Plot: The year is 1986. In Ochopee, Florida, eleven-year-old Joanie Shriver (Barbara Jean Kane) is kidnapped, raped, and murdered. Bobby Earl Ferguson (Blair Underwood) is arrested by officers Tanny Brown (Laurence Fishburne) and J. T. Wilcox (Christopher Murray), who proceed to beat Bobby into confessing to the murder. Bobby is placed on trial, where Bobby's defense attorney McNair (Ned Beatty) puts up a lousy defense for Bobby, and Bobby is sentenced to be executed. Now, eight years later, Bobby hands a letter to his grandmother Evangeline (Ruby Dee) and asks Evangeline to go to Cambridge, Massachusetts, to hire Harvard law professor Paul Armstrong (Sir Sean Connery) to clear Bobby's name. At Harvard, Paul is attacking capital punishment in a campus debate, when Evangeline arrives and hands the letter to Paul. Paul goes home, where his wife Laurie (Kate Capshaw) is throwing a birthday party for their young daughter Katie (Scarlett Johansson). Laurie reads the letter and she encourages Paul to take the case, even though he hasn't practiced law in twenty-five years. Paul, Laurie, and Katie head to Florida, where Paul meets Bobby in the prison. Bobby tells Paul his side of the story and what Tanny and Wilcox did. Paul begins to believe that Bobby was railroaded. Bobby tells Paul to speak to Blair Sullivan (Ed Harris), a man who is also on death row. Blair gives Paul some clues that could prove Bobby's innocence, and Blair's own guilt. But in the process of trying to clear Bobby, Paul learns some disturbing truths about Bobby, putting Paul and his family in a fight for their lives.

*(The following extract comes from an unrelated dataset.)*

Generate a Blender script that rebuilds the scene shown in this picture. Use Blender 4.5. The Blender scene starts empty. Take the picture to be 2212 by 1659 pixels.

Alternative Plot: Paul Armstrong (Sean Connery), a law professor who staunchly fights the death penalty, is lured into defending a death row inmate, Bobby Earl Ferguson (Blair Underwood), convicted of rape and murder. Ferguson is there due to a coerced confession at the hands of a snarling local sheriff (Laurence Fishburne). Armstrong starts to suspect that a psychotic serial killer (Ed Harris) may be the real culprit. But the deeper Armstrong gets, the more he realizes he doesn't know who's innocent at all.